Economy May 7, 2026 12:32 PM

Bank of England to Restart Annual Dividend Payments to Treasury

Interim payout approved as central bank cites improved finances amid cost-cutting and modernization push

By Avery Klein

The Bank of England's governing court has approved an interim dividend payment to the UK government, marking the first such transfer since 2020. Governor Andrew Bailey concluded the central bank has built sufficient reserves to support an annual dividend. The decision accompanies broader cost-cutting measures designed to fund a modernization program and a review-driven investment in forecasting infrastructure.

Bank of England to Restart Annual Dividend Payments to Treasury

Key Points

  • The Bank of England's court of directors approved an interim dividend, the first since 2020, and proposed a final payment at a later date.
  • Governor Andrew Bailey concluded the Bank has sufficient accumulated reserves to support an annual dividend.
  • Cost-cutting measures launched last year are intended to fund a modernization program, including investment in forecasting infrastructure recommended by Ben Bernanke.

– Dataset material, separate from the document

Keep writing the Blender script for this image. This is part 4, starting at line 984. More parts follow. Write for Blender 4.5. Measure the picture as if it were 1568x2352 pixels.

The Bank of England will resume making dividend payments to the UK government after its governing court judged that the central bank's finances have been restored to a level that can sustain an annual transfer. Minutes from a February meeting of the court of directors show Governor Andrew Bailey determined the institution has accumulated enough funds to justify restarting payouts.

At that meeting the court approved an interim dividend - the first dividend payment of any kind since 2020 - and proposed a final payment for a later date. The minutes do not provide further detail on the size or timing of the final dividend beyond the approval in principle.

The move comes amid a wider cost-reduction effort the Bank launched last year to free up resources for a multi-year modernization program. A key component of that program is a material investment in forecasting infrastructure, a recommendation that came out of a review by former Federal Reserve Chair Ben Bernanke and which the Bank intends to implement.

As part of the cost-reduction measures, nearly 10% of the Bank's workforce are set to leave after being invited to apply for voluntary redundancy. The Bank is also reorganizing internal functions, including areas such as research, while overhauling its property portfolio.

Specific property-related plans referenced in the minutes include relocating the banking regulator out of its Moorgate office and the potential sale of the Bank's London sports centre. The minutes indicate these moves form part of the broader effort to reduce expenditures and reallocate capital toward modernization priorities.


Context and implications - The court's action to approve an interim dividend and to propose a later final payment signals a return to transferring surplus earnings to the government, after a pause that has lasted since 2020. The Bank's internal restructuring and property rationalization are explicitly tied to funding upgrades in forecasting and other modernization work.

The minutes presented at the February court meeting are the source of the determinations and proposals described above; they do not expand on future dividend amounts or precise timelines for property sales or relocations.

Risks

  • The timing and size of the proposed final dividend remain unspecified, creating uncertainty for government receipts - impacts public finances and fiscal planning.
  • Nearly 10% of staff are leaving after voluntary redundancy invitations, which could affect internal capacity in the short term - impacts central bank operations and research functions.
  • Plans to relocate the regulator from Moorgate and potentially sell the London sports centre are proposals and may not proceed as outlined - impacts the Bank's property holdings and related real estate markets.